18. It is true as contended by learned counsel for the respondent-accused that no minimum sentence is prescribed, but the sentence imposed should fit in with the gravity of offence committed but in the teeth of the other indications in the enactment, mere absence of a provision for minimum sentence is no reason or justification to treat the offences under the Act as any less serious as assumed by the High Court. It was highlighted by learned counsel for the respondent that the Court had a discretion which according to him has been rightly exercised. The High Court seems to wholly misdirected itself not only as to the

seriousness of the offences but also with reference to the relevant consideration which should weigh with the Court in exercising its discretion."

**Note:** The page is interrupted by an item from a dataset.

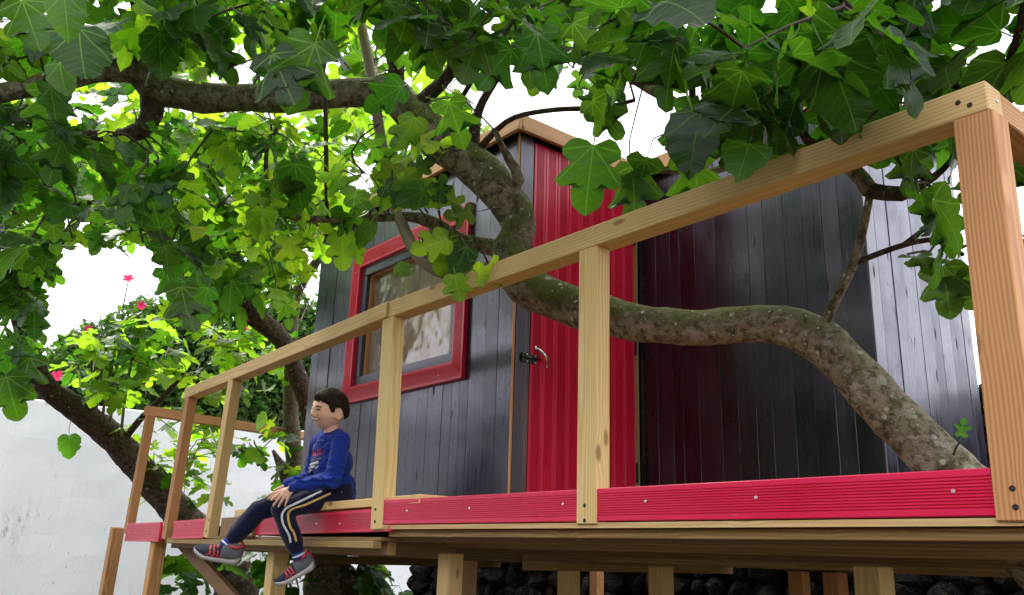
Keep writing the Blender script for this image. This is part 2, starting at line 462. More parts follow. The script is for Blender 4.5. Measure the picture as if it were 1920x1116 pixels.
M_LEAF_Y = leaf_mat('young_backlit_fig_leaf', (.040, .12, .010), (.07, .17, .015), (.54, .92, .028), (.20, .34, .05), .70)  # fresh leaves, and the glow of backlit ones put into the colour
M_LEAF_D = leaf_mat('old_fig_leaf', (.028, .07, .024), (.05, .11, .036), (.14, .34, .026), (.12, .2, .06), .42)
M_HEDGE = leaf_mat('hibiscus_leaf', (.045, .12, .018), (.07, .15, .03), (.2, .42, .03), (.12, .2, .05), .35)
M_PETAL = plain('hibiscus_petal', (.75, .02, .12), .5, 0, .3)
# ------------------------------------------------------------------ ground and garden walls
def Z(z): return z+EYE
bm = bmesh.new()
gx = [-220, -60, -30, -20, -16, -12, -9, -6, -3, 0, 3, 6, 12, 30, 60, 220]
gv = {}
for i, x in enumerate(gx):
    for j, y in enumerate(gx):
        h = 0 if abs(x) > 25 or abs(y) > 25 else rng.uniform(-.04, .04)
        gv[i, j] = bm.verts.new((x, y+6, h-.04))
for i in range(len(gx)-1):
    for j in range(len(gx)-1):
        bm.faces.new((gv[i, j], gv[i+1, j], gv[i+1, j+1], gv[i, j+1]))
tag(link('ground', mesh_of(bm, smooth=True), M_GROUND), kind='structure')

gw = thing('garden_wall', (-12.6, 2, 0), 'long whitewashed rendered garden wall with dark stains behind the trees', 'wall')
def slab(x0, x1, y0, y1, z0, z1, name, mat, parent, bev=.01):
    mw = Matrix.Translation(((x0+x1)/2, (y0+y1)/2, (z0+z1)/2))
    return link(name, box_mesh(x1-x0, y1-y0, z1-z0, bev), mat, parent, mw)
# wall face with a slightly wavy top and surface
bm = bmesh.new()
ny, nz_ = 70, 14
ys = [-8+18.0*i/ny for i in range(ny+1)]
grid = []
for i, y in enumerate(ys):
    top = Z(1.745)+.012*math.sin(y*2.1)+rng.uniform(-.006, .006)
    row = [bm.verts.new((-12.5+rng.uniform(-.006, .006), y, -.1+(top+.1)*k/nz_)) for k in range(nz_+1)]
    row += [bm.verts.new((-12.53, y, top+.02)), bm.verts.new((-12.70, y, top+.02)), bm.verts.new((-12.73, y, -.1))]
    grid.append(row)
for i in range(ny):
    for k in range(len(grid[0])-1):
        bm.faces.new((grid[i][k], grid[i+1][k], grid[i+1][k+1], grid[i][k+1]))
bm.faces.new([v for v in grid[0]]); bm.faces.new([v for v in reversed(grid[-1])])
link('wall_body', mesh_of(bm), M_WALL, gw)

def rock_mesh(seed, sub=2):
    r = random.Random(seed)
    bm = bmesh.new(); bmesh.ops.create_icosphere(bm, subdivisions=sub, radius=.5)
    ph = [Vector((r.uniform(-1, 1), r.uniform(-1, 1), r.uniform(-1, 1))).normalized() for _ in range(9)]
    cut = [r.uniform(.30, .44) for _ in range(9)]
    for v in bm.verts:
        for n, c in zip(ph, cut):
            d = v.co.dot(n)
            if d > c: v.co -= n*(d-c)
        v.co *= r.uniform(.95, 1.05)
    return mesh_of(bm, 'stone')
ROCKS = [rock_mesh(s) for s in range(8)]
for r_ in ROCKS: r_.materials.append(M_STONE)
sw = thing('lava_stone_wall', (-4.5, 7.3, 0), 'dry dark lava stone wall in the shade under the deck and behind the treehouse', 'wall')
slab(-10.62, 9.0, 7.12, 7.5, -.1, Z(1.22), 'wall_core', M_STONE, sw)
def lay_stones(x0, x1, z0, z1, n_side, y=7.1, end=None):
    z = z0; k = 0
    while z < z1:
        h = rng.uniform(.16, .28); x = x0+rng.uniform(-.1, 0)
        while x < x1:
            w = rng.uniform(.12, .42)
            mw = Matrix.Translation((x+w/2, y+rng.uniform(-.04, .04), z+h/2+rng.uniform(-.02, .02))) @ Matrix.Rotation(rng.uniform(-.35, .35), 4, 'Y') @ Matrix.Rotation(rng.uniform(0, 6.28), 4, 'X') @ Matrix.Diagonal((w*1.2, h*rng.uniform(1.1, 1.6), h*rng.uniform(1.1, 1.5), 1))
            out.append(mw); x += w
        z += h*.93
out = []
lay_stones(-10.6, -.2, Z(-.75), Z(.12), 0)
lay_stones(-3.6, -1.2, Z(.12), Z(1.28), 0)
out.sort(key=lambda m: -m.translation.z if m.translation.z < Z(.2) else 0)
out = [m for m in out]
def stone_score(m):
    px, py, d = proj(m.translation)
    return (0 if -20 < px < 1940 and (py < 1140) else 10)+d*.01
out.sort(key=stone_score)
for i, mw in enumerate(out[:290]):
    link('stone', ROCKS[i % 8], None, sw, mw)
# lower left end of the wall: the return face that catches daylight
out2 = []
for z in np.arange(-.7, .15, .2):
    for y in np.arange(7.0, 7.5, .22):
        out2.append(Matrix.Translation((-10.66+rng.uniform(-.03, .03), y+.1, Z(float(z))+.1)) @ Matrix.Rotation(rng.uniform(0, 6), 4, 'X') @ Matrix.Diagonal((.26, .27, .25, 1)))
def join_stuff(name, mats, meshes, mat, parent):
    vs, fs, o = [], [], 0
    for i, mw in enumerate(mats):
        me = meshes[i % len(meshes)]
        vs += [tuple(mw @ v.co) for v in me.vertices]
        fs += [tuple(o+k for k in p.vertices) for p in me.polygons]
        o += len(me.vertices)
    L_ = WORLD[parent.name].translation
    me = np_mesh(vs, fs, name, False)
    return tag(link(name, me, mat, parent), kind='stuff')
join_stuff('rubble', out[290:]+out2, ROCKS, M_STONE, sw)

# garden hedge on the photographer's side: it is what the window and the varnished boards mirror
hg = thing('garden_hedge', (-9, -10, 0), 'tall dark clipped garden hedge facing the treehouse, mirrored in its window', 'hedge')
bm = bmesh.new(); gq = {}
NX, NZ = 120, 16
for i in range(NX+1):
    for j in range(NZ+4):
        x = -48+60*i/NX; top = (6.6 if x > -15 else 5.5 if x < -22 else 5.5+1.1*(x+22)/7)+.5*math.sin(x*.9)+.3*math.sin(x*2.3)+rng.uniform(-.25, .25)
        if j <= NZ: y, z = -10.0+rng.uniform(-.25, .25), -.1+(top+.1)*j/NZ
        else: y, z = -10.4-.5*(j-NZ), top-.15*(j-NZ)
        gq[i, j] = bm.verts.new((x, y, z))
for i in range(NX):
    for j in range(NZ+3): bm.faces.new((gq[i, j], gq[i+1, j], gq[i+1, j+1], gq[i, j+1]))
bmesh.ops.recalc_face_normals(bm, faces=bm.faces[:])
link('hedge_body', mesh_of(bm), plain('hedge_green', (.03, .055, .018), .9, 0, .1, 1.0, 9), hg)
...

7. It is observed that there is a growing trend in developing countries

where numerous impressionable youngsters as well as minors are falling fray

to drug abuse. Therefore, this court would be failing in its duty, if offenders

such as the appellant, are shown any leniency in the matter of sentence.

Insofar as, the decision relied upon by the appellant is concerned, it is

observed that there is no right of negative equality and each case has to be

determined on its own facts and circumstances.

8. The appeal is accordingly dismissed.